『アバンチュリエ』(1)森田崇(講談社イブニングKC)★★★★★

 失礼ながらミステリの漫画化というと、売れない漫画家の雇用対策というイメージがあったのですが、実力のある人が本気で取り組んでくれました。

 何よりもルパンがかっこいい! さわやか好青年だったりかっこよかったりキザだったり、ルパンを知らない人がオリジナル漫画だと思って読んでもおかしくないと思います。

 サブタイトルに「新訳」とはあるものの、大きく原作から逸脱することはありません。それでも細かいところをちょっと工夫するだけでこんなにも面白くなるのかと感動しました。

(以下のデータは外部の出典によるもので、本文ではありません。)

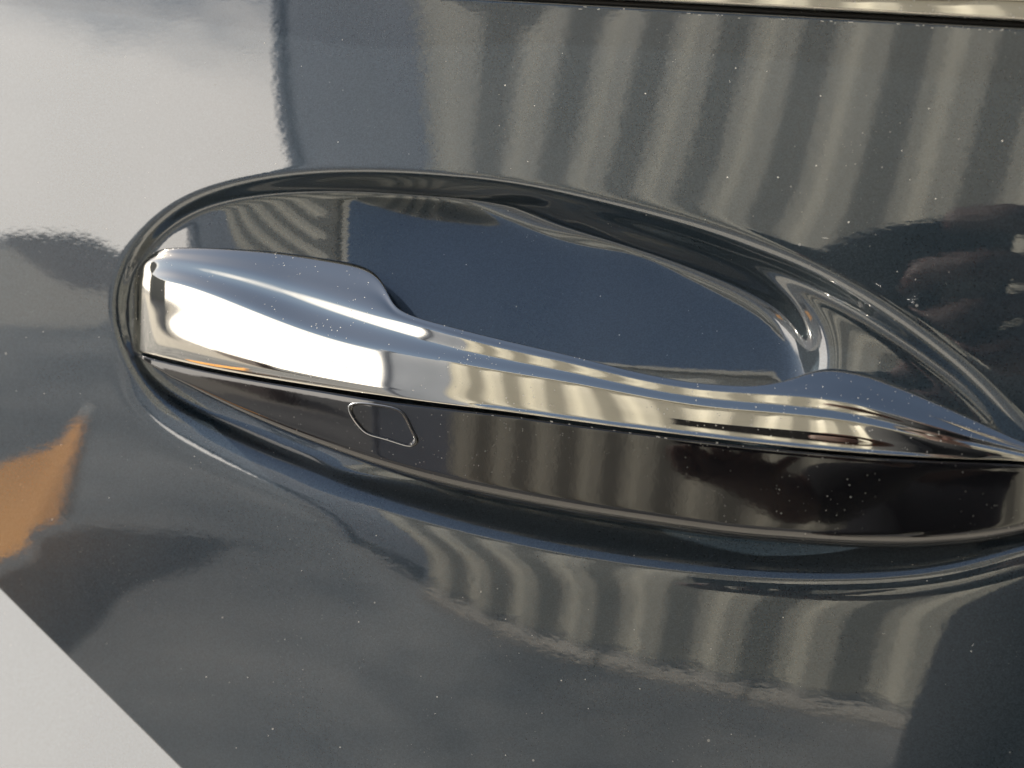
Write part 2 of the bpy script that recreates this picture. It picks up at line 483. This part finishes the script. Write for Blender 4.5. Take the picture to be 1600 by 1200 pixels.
# station: [T, U, C, B] heights in the photo and the depth of T below the door skin; see the section rows in loft
ST = [  # x,   T,   U,   C,   B,   dT
    (262, 387, 404, 438, 562, -3.2), (300, 386, 410, 447, 571, -3.2), (400, 390, 430, 482, 590, -3.4),
    (500, 402, 460, 518, 606, -4.0), (560, 413, 477, 533, 616, -4.5), (585, 425, 484, 539, 620, -4.0), (602, 446, 489, 543, 622, -1.5),
    (614, 474, 494, 546, 624, 1.0), (640, 491, 503, 551, 627, 3.0), (700, 509, 522, 562, 633, 5.0), (800, 534, 547, 580, 645, 6.0),
    (900, 557, 569, 597, 659, 7.0), (1000, 582, 593, 616, 672, 7.0), (1100, 599, 609, 632, 684, 6.0), (1170, 603, 613, 639, 692, 4.0),
    (1220, 596, 616, 643, 697, 0.5), (1260, 582, 618, 646, 701, -2.5), (1290, 574, 621, 650, 704, -4.0), (1340, 580, 633, 659, 708, -4.3),
    (1400, 600, 650, 671, 712, -4.3), (1500, 644, 679, 692, 717, -4.2), (1600, 691, 705, 711, 721, -4.0), (1690, 727, 729, 731, 735, -4.0)]
rows = []
# rounded left end, section by section: (px, py, proud mm)
rows.append([(228, 408, -12), (218, 416, -7), (211, 424, -6), (207, 432, -5.5), (206, 442, -5.25), (205, 452, -5), (204, 500, -5), (205, 535, -5), (206, 545, -5), (208, 545, -12)])
rows.append([(236, 398, -12), (228, 399, -5), (220, 406, -1.5), (215, 415, 1.0), (213, 428, 1.35), (212, 440, 1.6), (210, 500, 2.0), (210, 540, 2.0), (210, 548, 1.7), (211, 548, -6)])
rows.append([(250, 390, -12), (243, 390, 0.0), (235, 396, 1.6), (229, 405, 2.8), (227, 420, 3.5), (226, 436, 4.2), (225, 500, 4.9), (226, 545, 5.2), (226, 554, 5.0), (226, 555, -2)])
STA = np.array(ST, float)
calm = STA[[k for k in range(len(ST)) if ST[k][0] not in (560, 585, 602, 614, 640, 1170, 1220, 1260, 1290)]]     # the face ignores the feet
xd = np.concatenate([np.arange(262, 540, 14), np.arange(540, 660, 4), np.arange(660, 1690, 14), [1690]])
Td = pchip(STA[:, 0], STA[:, 1:2], xd)[:, 0]
Ud, Cd, Bd = cspline(calm[:, 0], calm[:, 2:5], xd).T
Fd = cspline([262, 300, 450, 600, 900, 1200, 1400, 1550, 1690], front(np.array([262, 300, 450, 600, 900, 1200, 1400, 1550, 1690.])), xd)
Ld = cspline([200, 300, 600, 900, 1200, 1400, 1600, 1700], np.array([0.8, 1.3, 1.5, 1.6, 1.7, 1.5, 0.5, 0.2]), xd)
for x, T, U, C, B, f, lean in zip(xd, Td, Ud, Cd, Bd, Fd, Ld):
    U = max(U, T + 2.0); C = max(C, U + 2.0)
    lip = float(np.clip((x - 560) / 200, 0, 1)) * min(1.0, (B - C) / 40)
    dC = f - lean
    hollow = 0.012 * (C - U) * float(np.interp(x, [262, 330, 480, 800, 1200, 1500], [0.8, 1.75, 1.7, 0.9, 0.6, 0.9]))
    dU = dC - (0.42 - 0.17 * float(np.clip((x - 450) / 250, 0, 1))) * (C - U) * 0.178
    dT = max(dU - 0.80 * (U - T) * 0.178, -4.0)
    rows.append([(x, T + 6, dT - 8), (x, T, dT), (x, T + (U - T) * 0.5, dT + (dU - dT) * 0.54), (x, U, dU), (x, 0.5 * (U + C), 0.5 * (dU + dC) - hollow), (x, C, dC),
                 (x, C + (B - C) * 0.45, f - lean * 0.45), (x, B - (B - C) * 0.14, f - 0.15 * lip), (x, B, f - 0.35 + 0.75 * lip), (x, B + 1.0, f - 9)])
rows = np.array(rows, float)
xs_st = rows[:, 7, 0]
tt = np.concatenate([[0], np.cumsum(np.abs(np.diff(xs_st)) ** 0.5 + 2.0)])
tq = np.linspace(0, tt[-1], 640)
net = pchip(tt, rows, tq)                                  # (640, 10, 3)
sp = np.array([0, 1.0, 2.0, 3.0, 3.6, 4.2, 5.6, 6.7, 7.2, 8.0])
sq = np.concatenate([np.linspace(0, 1, 8, endpoint=False), np.linspace(1, 7.2, 110, endpoint=False), np.linspace(7.2, 8, 8)])
grip_px = pchip(sp, np.swapaxes(net, 0, 1), sq)            # (100, 640, 3)
def smooth_rows(a, k):
    for _ in range(k):
        a[:, 1:-1] = 0.25 * a[:, :-2] + 0.5 * a[:, 1:-1] + 0.25 * a[:, 2:]
    return a
def smooth_cols(a, k):
    for _ in range(k):
        a[1:-1] = 0.25 * a[:-2] + 0.5 * a[1:-1] + 0.25 * a[2:]
    return a
grip_px = smooth_cols(smooth_rows(grip_px, 60), 10)
G = at(grip_px[..., 0], grip_px[..., 1], grip_px[..., 2])
grip = grid_mesh('chrome_grip', G, CHROME, handle, flip=True)

# gloss black lower cover
LOW = np.array([(206, 549), (224, 563), (262, 586), (300, 607), (400, 657), (500, 699), (600, 735), (700, 764), (850, 796), (1000, 821), (1200, 847),
                (1400, 857), (1500, 852), (1600, 836), (1690, 806), (1740, 780)], float)
TOP = np.array([(206, 547), (224, 556), (262, 566), (300, 575), (400, 594), (500, 610), (600, 626), (700, 638), (800, 650), (900, 664), (1000, 677), (1100, 689),
                (1200, 700), (1400, 717), (1500, 722), (1600, 726), (1690, 740), (1740, 760)], float)
lx = np.concatenate([206 + 60 * np.linspace(0, 1, 60, endpoint=False) ** 1.6, np.linspace(266, 1738, 560)])
Lt, Ll = pchip(TOP[:, 0], TOP[:, 1:], lx)[:, 0], pchip(LOW[:, 0], LOW[:, 1:], lx)[:, 0]
Lt = smooth_rows(Lt[None, :], 40)[0]; Ll = smooth_rows(Ll[None, :], 80)[0]
f = front(lx); hgt = Ll - Lt
drop = 8.5 * np.clip(hgt / 110.0, 0.12, 1.0)
sec = [(0.0, -7.0, 1.0), (0.0, -0.9, 0), (0.012, -0.55, 0), (0.05, -0.35, 0), (0.35, -0.10, 0), (0.62, 0.0, 0.0), (0.82, 0.05, 0.0), (0.93, 0.0, 0.10), (0.975, 0, 0.45), (1.0, 0, 1.05), (0.985, -6, 1.3)]
rowsb = np.array([[(x, t + (b - t) * a, ff + d0 - dr * k) for x, t, b, ff, dr in zip(lx, Lt, Ll, f, drop)] for a, d0, k in sec])
rowsb[0, :, 2] = f - 6
spb = np.array([0, 1, 1.25, 1.7, 3, 4, 5, 6, 6.6, 7.2, 8.2])
sqb = np.concatenate([np.linspace(0, 1, 6, endpoint=False), np.linspace(1, 1.7, 14, endpoint=False), np.linspace(1.7, 6, 50, endpoint=False), np.linspace(6, 8.2, 26)])
low_px = smooth_cols(pchip(spb, rowsb, sqb), 3)
Lw = at(low_px[..., 0], low_px[..., 1], low_px[..., 2])
cover = grid_mesh('lower_cover', Lw, BLACK, handle, flip=True)

def cover_proud(px, py):
    """how far the black cover stands out at a photo point"""
    q = low_px[8:-12].reshape(-1, 3)
    out = np.empty(len(px))
    for i, (a, b) in enumerate(zip(px, py)):
        d2 = (q[:, 0] - a) ** 2 + (q[:, 1] - b) ** 2
        k = np.argpartition(d2, 8)[:8]; w = 1 / (d2[k] + 0.3)
        out[i] = (w * q[k, 2]).sum() / w.sum()
    return out

# touch sensor: recessed outline with a raised pad inside
SENS = [(544, 634), (556, 629), (590, 632), (621, 639), (634, 650), (645, 672), (652, 690), (645, 697), (632, 696), (600, 686), (572, 677), (558, 664), (547, 648)]
ring_px = closed_curve(SENS, 160)
c0 = ring_px.mean(0)
def sensor_pad():
    ks = [(1.05, -0.5), (1.02, 0.02), (0.99, 0.62), (0.955, 0.85), (0.915, 0.62), (0.88, -0.05), (0.84, -0.22), (0.7, -0.12), (0.4, -0.05), (0.05, -0.05)]
    R = np.array([c0 + (ring_px - c0) * k for k, _ in ks])
    d = np.array([cover_proud(r[:, 0], r[:, 1]) + o for r, (_, o) in zip(R, ks)])
    P = at(R[..., 0], R[..., 1], d)
    P = np.concatenate([P, P[:, :1]], 1)
    return grid_mesh('touch_sensor', P, BLACK, handle, flip=True)
sensor_pad()
SATIN = mat('bevel_glint_grey', (0.42, 0.43, 0.44), 0.28, 1.0)[0]
def sensor_glint_ring():  # added bright ring, standing in for the glint along the groove's bevel
    r = c0 + (ring_px - c0) * 0.965
    d = cover_proud(r[:, 0], r[:, 1]) + 0.42
    P = tube(at(r[:, 0], r[:, 1], d), 0.00030, 12)
    return grid_mesh('sensor_glint_ring', P, SATIN, handle, wrap_u=True)
sensor_glint_ring()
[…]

 たとえば「アルセーヌ・ルパンの脱獄(後編)」には、「――そう…カオルン男爵の時と同じですよ!」とルパンが放つ一言があります。原作を確認してみるとルパンが長々と話す台詞の一部に同じような一言がありましたが、周りの台詞に埋もれてしまって印象に残りません。ところがこの台詞だけを切り取ってタメを作ったことで、このたった一言で本篇のトリックがものすごく活きてくるんです。ガニマールならずとも「……アッ…」と言いたくなるような。この部分は原作を越えていると思いました。

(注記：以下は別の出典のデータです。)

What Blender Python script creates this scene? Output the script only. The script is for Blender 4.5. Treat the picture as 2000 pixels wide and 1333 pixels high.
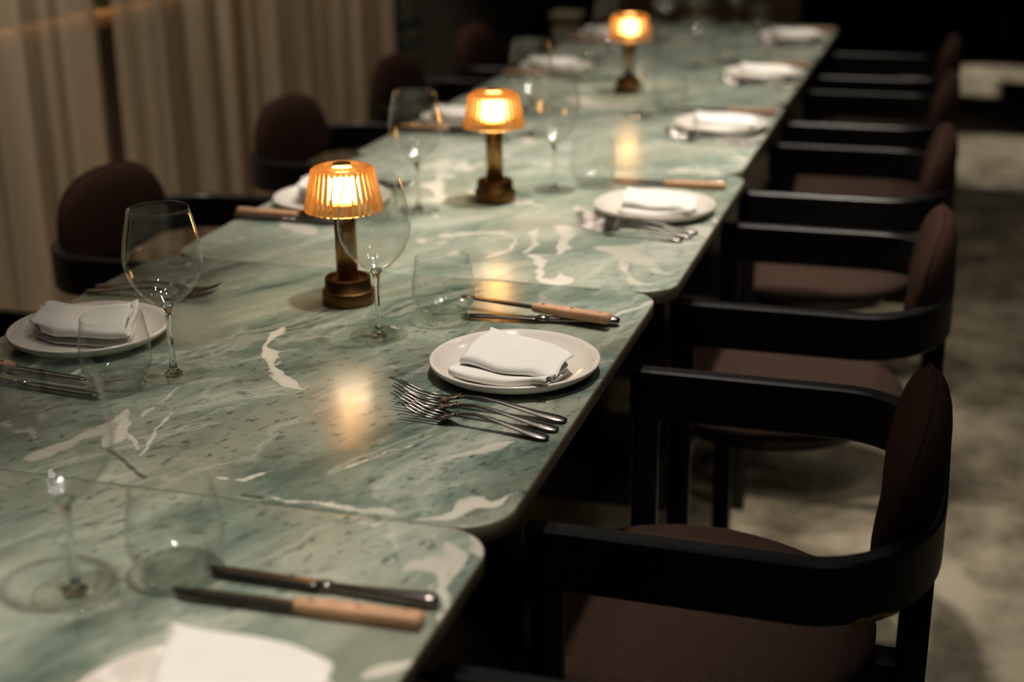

 「獄中のアルセーヌ・ルパン」のあるトリックも、漫画でどうやって表現するのかと不思議に思っていましたが、なるほど、帽子を取ったら……という形でクリアできるんですね。

 ガニマールがおっさんで且つかっこいい。一方でヴィクトワールはかなり若いです。でもおばさんで且つきれいなヴィクトワールも見てみたかったです。ほかにまだ役どころの不明なオリジナルキャラも登場(本篇はその人に語る回想という形であるようです)。

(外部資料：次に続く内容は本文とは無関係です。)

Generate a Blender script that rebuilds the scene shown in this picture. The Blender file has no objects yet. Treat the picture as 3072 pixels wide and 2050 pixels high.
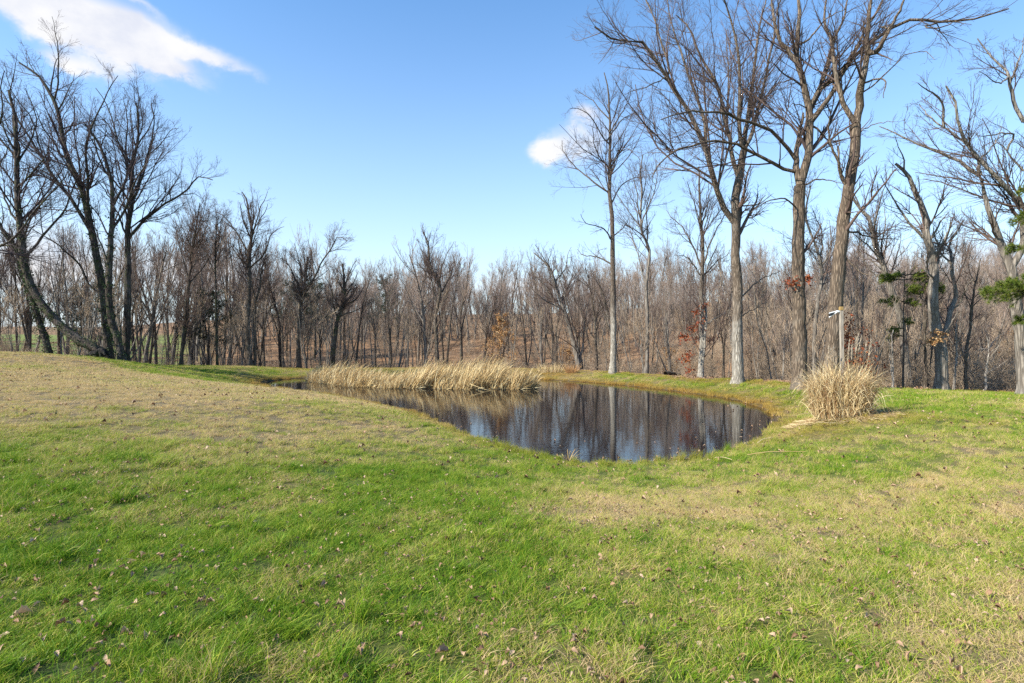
import bpy, math, random
import numpy as np
from mathutils import Vector

random.seed(7)
RNG = np.random.default_rng(11)
R = math.radians
scene = bpy.context.scene
col = scene.collection

# ------------------------------------------------------------------ camera, sky, sun
F = 1706.0            # focal length in pixels of the 3072 px wide photograph
CAMZ = 2.5
cam = bpy.data.cameras.new('camera')
cam.sensor_width = 36.0
cam.lens = 36.0 * F / 3072.0
cam.clip_start = 0.05
cam.clip_end = 3000
co = bpy.data.objects.new('camera', cam)
col.objects.link(co)
co.location = (0, 0, CAMZ)
co.rotation_euler = (R(90), 0, 0)
scene.camera = co

SUN_AZ = R(-116)      # clockwise from +Y: behind the camera, to the left
SUN_EL = R(36)
sl = bpy.data.lights.new('sun', 'SUN')
sl.energy = 4.9
sl.angle = R(0.53)
sl.color = (1.0, 0.92, 0.78)
so = bpy.data.objects.new('sun', sl)
col.objects.link(so)
sdir = Vector((math.sin(SUN_AZ) * math.cos(SUN_EL), math.cos(SUN_AZ) * math.cos(SUN_EL), math.sin(SUN_EL)))
so.rotation_euler = sdir.to_track_quat('Z', 'Y').to_euler()

scene.view_settings.view_transform = 'Standard'
scene.view_settings.look = 'None'
scene.view_settings.gamma = 1.0
scene.view_settings.exposure = 0.95
scene.view_settings.use_curve_mapping = False
scene.cycles.use_denoising = False
scene.cycles.max_bounces = 5
scene.cycles.transparent_max_bounces = 8


def D2(x, y):
    """point in the 2350 px wide preview -> full photograph pixels"""
    return (x * 1.3072, y * 1.3072)


def ray(px, py):
    return (px - 1536.0) / F, (1025.0 - py) / F


class NT:
    """tiny node-tree writer"""
    def __init__(s, tree):
        s.t = tree
        s.n = tree.nodes
        s.l = tree.links

    def add(s, typ, ins=None, **props):
        nd = s.n.new(typ)
        for k, v in props.items():
            setattr(nd, k, v)
        for k, v in (ins or {}).items():
            sock = nd.inputs[k]
            if isinstance(v, bpy.types.NodeSocket):
                s.l.new(v, sock)
            else:
                sock.default_value = v
        return nd

    def math(s, op, a, b=0.0, c=None, clamp=False):
        nd = s.n.new('ShaderNodeMath')
        nd.operation = op
        nd.use_clamp = clamp
        for i, v in enumerate((a, b) if c is None else (a, b, c)):
            if isinstance(v, bpy.types.NodeSocket):
                s.l.new(v, nd.inputs[i])
            else:
                nd.inputs[i].default_value = v
        return nd.outputs[0]

    def mix(s, f, a, b, mode='MIX'):
        nd = s.n.new('ShaderNodeMix')
        nd.data_type = 'RGBA'
        nd.blend_type = mode
        nd.clamp_factor = True
        for k, v in ((0, f), (6, a), (7, b)):
            if isinstance(v, bpy.types.NodeSocket):
                s.l.new(v, nd.inputs[k])
            elif k == 0:
                nd.inputs[k].default_value = v
            else:
                nd.inputs[k].default_value = (*v[:3], 1.0)
        return nd.outputs[2]

    def ramp(s, f, stops, interp='LINEAR'):
        nd = s.n.new('ShaderNodeValToRGB')
        nd.color_ramp.interpolation = interp
        el = nd.color_ramp.elements
        while len(el) < len(stops):
            el.new(0.5)
        for e, (p, c) in zip(el, stops):
            e.position = p
            e.color = (*c, 1.0) if len(c) == 3 else c
        s.l.new(f, nd.inputs[0])
        return nd.outputs[0]

    def noise(s, vec, scale, detail=4, rough=0.55, dist=0.0):
        nd = s.add('ShaderNodeTexNoise', {'Scale': scale, 'Detail': detail, 'Roughness': rough, 'Distortion': dist})
        if vec is not None:
            s.l.new(vec, nd.inputs['Vector'])
        return nd.outputs[0]

    def scale(s, vec, v):
        nd = s.add('ShaderNodeVectorMath', operation='MULTIPLY')
        s.l.new(vec, nd.inputs[0])
        nd.inputs[1].default_value = v
        return nd.outputs[0]


def sstep(nt, x, a, b):
    nd = nt.add('ShaderNodeMapRange', interpolation_type='SMOOTHSTEP')
    nt.l.new(x, nd.inputs[0])
    nd.inputs[1].default_value = a
    nd.inputs[2].default_value = b
    nd.inputs[3].default_value = 0.0
    nd.inputs[4].default_value = 1.0
    return nd.outputs[0]


world = bpy.data.worlds.new('World')
scene.world = world
world.use_nodes = True
nt = NT(world.node_tree)
for n_ in list(nt.n):
    nt.n.remove(n_)
out = nt.add('ShaderNodeOutputWorld')
sky = nt.add('ShaderNodeTexSky', sky_type='NISHITA')
sky.sun_disc = False
sky.sun_elevation = SUN_EL
sky.sun_rotation = SUN_AZ
sky.altitude = 300
sky.air_density = 1.0
sky.dust_density = 0.3
sky.ozone_density = 1.3
bg = nt.add('ShaderNodeBackground')
bg.inputs[1].default_value = 0.115
tc = nt.add('ShaderNodeTexCoord')
dirv = tc.outputs['Generated']
sep = nt.add('ShaderNodeSeparateXYZ')
nt.l.new(dirv, sep.inputs[0])


def dotv(v):
    nd = nt.add('ShaderNodeVectorMath', operation='DOT_PRODUCT')
    nt.l.new(dirv, nd.inputs[0])
    nd.inputs[1].default_value = v
    return nd.outputs['Value']


wn = nt.noise(nt.scale(dirv, (1, 1, 1.6)), 3.2, 7, 0.6, 0.2)
wn2 = nt.noise(nt.scale(dirv, (1, 1, 1.4)), 9.0, 6, 0.62, 0.1)
nsum = nt.math('ADD', nt.math('MULTIPLY', nt.math('SUBTRACT', wn, 0.5), 1.5), nt.math('MULTIPLY', nt.math('SUBTRACT', wn2, 0.5), 2.2))


fwd = nt.math('MAXIMUM', sep.outputs[1], 0.05)
slope_x = nt.math('DIVIDE', sep.outputs[0], fwd)      # sideways slope of the view direction
slope_z = nt.math('DIVIDE', sep.outputs[2], fwd)      # upward slope
ahead = nt.math('GREATER_THAN', sep.outputs[1], 0.06)
wx = nt.math('ADD', slope_x, nt.math('MULTIPLY', nt.math('SUBTRACT', wn, 0.5), 0.16))
wz = nt.math('ADD', slope_z, nt.math('MULTIPLY', nt.math('SUBTRACT', wn2, 0.5), 0.10))


def blob(cx, cy, rx, ry, ang, w):
    """soft elliptical cloud patch round one direction (ang: degrees, positive slopes down to the right)"""
    u, v = ray(*D2(cx, cy))
    k = 1.3072 / F
    t = R(ang)
    dx = nt.math('SUBTRACT', wx, u)
    dz = nt.math('SUBTRACT', wz, v)
    x = nt.math('DIVIDE', nt.math('SUBTRACT', nt.math('MULTIPLY', dx, math.cos(t)), nt.math('MULTIPLY', dz, math.sin(t))), rx * k)
    y = nt.math('DIVIDE', nt.math('ADD', nt.math('MULTIPLY', dx, math.sin(t)), nt.math('MULTIPLY', dz, math.cos(t))), ry * k)
    r2 = nt.math('ADD', nt.math('MULTIPLY', x, x), nt.math('MULTIPLY', y, y))
    return nt.math('MULTIPLY', nt.math('MULTIPLY', nt.math('EXPONENT', nt.math('MULTIPLY', r2, -1.0)), ahead), w)


tot = None
for bl in [(250, 78, 200, 74, 22, 1.5), (90, 25, 130, 48, 18, 1.3), (430, 108, 140, 24, 20, 1.1), (395, 165, 75, 22, 20, 1.0), (330, 10, 50, 10, 30, .5),
           (150, 140, 85, 16, 12, .75), (1334, 265, 32, 25, 0, 1.1), (1282, 343, 36, 32, -25, 1.1), (1362, 318, 80, 46, -20, .65), (560, 165, 60, 14, 20, .3),
           (1985, 600, 90, 40, 0, 1.1), (60, 590, 200, 90, 0, .95), (430, 620, 260, 50, 0, .85), (2280, 600, 170, 44, 0, .9), (1250, 660, 420, 40, 0, .75)]:
    b_ = blob(*bl)
    tot = b_ if tot is None else nt.math('ADD', tot, b_)
dens = sstep(nt, nt.math('ADD', tot, nt.math('MULTIPLY', nsum, nt.math('MINIMUM', tot, 0.8))), 0.16, 1.2)
# deeper blue overhead, whitening towards the horizon
skyc = sky.outputs[0]
hsv = nt.add('ShaderNodeHueSaturation', {'Hue': 0.5, 'Saturation': 1.22, 'Value': 1.0, 'Fac': 1.0})
nt.l.new(skyc, hsv.inputs['Color'])
tint = nt.mix(1.0, hsv.outputs[0], (.98, 1.22, 1.31), 'MULTIPLY')
hz = nt.math('POWER', nt.math('SUBTRACT', 1.0, nt.math('ABSOLUTE', sep.outputs[2]), clamp=True), 3.5)
skyc = nt.mix(nt.math('MULTIPLY', hz, 1.0), tint, (4.1, 4.55, 4.95))
skyc = nt.mix(dens, skyc, nt.mix(sstep(nt, nt.math('ADD', wn2, nt.math('MULTIPLY', wn, .5)), 0.5, 0.95), (3.4, 3.6, 4.2), (4.6, 4.6, 4.65)))
nt.l.new(skyc, bg.inputs[0])
nt.l.new(bg.outputs[0], out.inputs[0])


# ------------------------------------------------------------------ helpers
def tag(o, label=None, cat=None, group=None, kind=None):
    for k, v in (('label', label), ('category', cat), ('group', group), ('kind', kind)):
        if v:
            o[k] = v
    return o


def mk_mesh(name, verts, loops, sizes, mat=None, attrs=None, smooth=False):
    """fast mesh from numpy arrays; attrs: {name: per-vertex float array}"""
    verts = np.asarray(verts, np.float32)
    loops = np.asarray(loops, np.int32).ravel()
    sizes = np.asarray(sizes, np.int32)
    me = bpy.data.meshes.new(name)
    me.vertices.add(len(verts))
    me.vertices.foreach_set('co', verts.ravel())
    me.loops.add(len(loops))
    me.loops.foreach_set('vertex_index', loops)
    me.polygons.add(len(sizes))
    starts = np.concatenate(([0], np.cumsum(sizes)[:-1])).astype(np.int32)
    me.polygons.foreach_set('loop_start', starts)
    me.polygons.foreach_set('loop_total', sizes)
    if smooth:
        me.polygons.foreach_set('use_smooth', np.ones(len(sizes), bool))
    me.update(calc_edges=True)
    for k, v in (attrs or {}).items():
        a = me.attributes.new(k, 'FLOAT', 'POINT')
        a.data.foreach_set('value', np.asarray(v, np.float32))
    if mat:
        me.materials.append(mat)
    return me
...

 短篇だけではなく長篇も描かれる予定なのでしょうか。そうするとやっぱり、これだけルパンをかっこよく描かれると、『カリオストロ伯爵夫人』あたりの若いルパンが見たいですね。あるいは代表作とされる『奇巌城』『八点鐘』が個人的にまったく面白くないので、著者によって面白く生まれ変わったこの二作が読みたくもあります。理想はシリーズ全作漫画化ですが。